Notion Review (2026) — The All-in-One Workspace, Tested
The most flexible workspace out there. There’s a learning curve, but once it clicks it replaces several tools. The free plan is plenty for individuals.
The Good
- Extremely flexible
- Generous free plan
- Databases are powerful
- Built-in AI assistant
The Bad
- Steep initial learning curve
- Easy to over-complicate
- Can lag on huge workspaces
Overview
Notion combines documents, wikis, databases and simple task boards into one workspace, with an AI assistant layered on top.
What it's good at
Flexibility. The same building blocks (pages and databases) can model a personal wiki, a team knowledge base, a content calendar or a lightweight CRM. Notion AI can summarise, draft and answer questions across your workspace.
Where it falls short
That flexibility is also the catch: a blank Notion is intimidating, and it's easy to over-engineer your setup. It can feel sluggish on very large workspaces, and offline support is limited.
Should you use it?
Individuals and small teams who want one place for notes, docs and light project tracking will love it.
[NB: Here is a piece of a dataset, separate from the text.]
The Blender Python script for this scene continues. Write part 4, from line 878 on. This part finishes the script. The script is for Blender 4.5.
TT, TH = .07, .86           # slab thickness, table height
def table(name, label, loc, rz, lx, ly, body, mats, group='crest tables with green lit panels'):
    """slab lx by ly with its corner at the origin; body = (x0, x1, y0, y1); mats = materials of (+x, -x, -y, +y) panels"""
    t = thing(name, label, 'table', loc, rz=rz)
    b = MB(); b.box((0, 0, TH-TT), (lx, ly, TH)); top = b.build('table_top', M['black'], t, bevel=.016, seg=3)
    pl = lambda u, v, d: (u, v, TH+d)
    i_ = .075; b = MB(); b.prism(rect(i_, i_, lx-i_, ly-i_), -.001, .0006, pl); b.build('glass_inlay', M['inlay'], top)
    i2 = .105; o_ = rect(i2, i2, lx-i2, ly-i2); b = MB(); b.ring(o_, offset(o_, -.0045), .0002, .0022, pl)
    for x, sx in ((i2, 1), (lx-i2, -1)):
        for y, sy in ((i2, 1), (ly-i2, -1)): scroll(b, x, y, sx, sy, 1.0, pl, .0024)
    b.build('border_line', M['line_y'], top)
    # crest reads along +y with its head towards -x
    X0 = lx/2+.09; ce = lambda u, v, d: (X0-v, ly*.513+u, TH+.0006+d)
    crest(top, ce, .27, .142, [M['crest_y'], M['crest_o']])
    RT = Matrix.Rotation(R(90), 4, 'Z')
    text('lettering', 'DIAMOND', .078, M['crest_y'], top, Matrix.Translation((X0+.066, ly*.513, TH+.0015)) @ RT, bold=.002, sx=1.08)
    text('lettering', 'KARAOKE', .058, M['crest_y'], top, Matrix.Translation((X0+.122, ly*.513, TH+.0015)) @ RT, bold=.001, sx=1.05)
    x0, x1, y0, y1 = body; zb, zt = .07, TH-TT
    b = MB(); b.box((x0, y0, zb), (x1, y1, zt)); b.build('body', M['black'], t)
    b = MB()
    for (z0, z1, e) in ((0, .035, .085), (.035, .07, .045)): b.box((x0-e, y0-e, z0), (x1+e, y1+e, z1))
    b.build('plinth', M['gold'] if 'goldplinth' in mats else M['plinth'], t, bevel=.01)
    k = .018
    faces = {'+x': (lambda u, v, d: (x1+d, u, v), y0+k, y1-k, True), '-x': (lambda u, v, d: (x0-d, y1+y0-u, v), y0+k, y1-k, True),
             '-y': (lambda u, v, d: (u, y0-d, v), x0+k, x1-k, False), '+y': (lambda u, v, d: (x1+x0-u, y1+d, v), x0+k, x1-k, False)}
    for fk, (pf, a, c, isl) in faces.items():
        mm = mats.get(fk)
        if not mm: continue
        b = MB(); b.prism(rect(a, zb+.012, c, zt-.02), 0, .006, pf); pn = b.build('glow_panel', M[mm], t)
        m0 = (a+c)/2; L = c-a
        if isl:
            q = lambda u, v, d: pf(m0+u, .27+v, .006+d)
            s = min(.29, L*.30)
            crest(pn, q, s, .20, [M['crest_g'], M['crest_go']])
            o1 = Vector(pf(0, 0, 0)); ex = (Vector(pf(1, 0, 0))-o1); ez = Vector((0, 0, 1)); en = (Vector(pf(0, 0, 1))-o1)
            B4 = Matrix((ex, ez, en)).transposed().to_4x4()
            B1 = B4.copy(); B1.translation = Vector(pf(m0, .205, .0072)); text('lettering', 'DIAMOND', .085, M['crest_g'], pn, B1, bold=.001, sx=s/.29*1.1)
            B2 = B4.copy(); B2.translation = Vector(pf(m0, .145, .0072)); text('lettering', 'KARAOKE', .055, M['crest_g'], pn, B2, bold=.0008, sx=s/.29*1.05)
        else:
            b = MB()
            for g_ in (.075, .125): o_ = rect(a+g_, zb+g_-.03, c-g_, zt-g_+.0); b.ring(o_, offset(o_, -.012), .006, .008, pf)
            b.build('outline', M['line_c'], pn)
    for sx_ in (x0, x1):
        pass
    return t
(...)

If you need heavyweight project management, pair it with a dedicated tool.
Pricing
- Free — $0: Unlimited pages for individuals, Basic collaboration
- Plus — $10/seat/mo: Unlimited file uploads, More guests, Version history
Who it’s for
- Personal notes and wiki
- Team knowledge base
- Content calendars
- Lightweight project tracking
FAQ
Is Notion free?
Yes — the free plan is more than enough for most individuals. Paid plans add team features.
Does Notion AI cost extra?
AI is an add-on billed per member on top of your plan.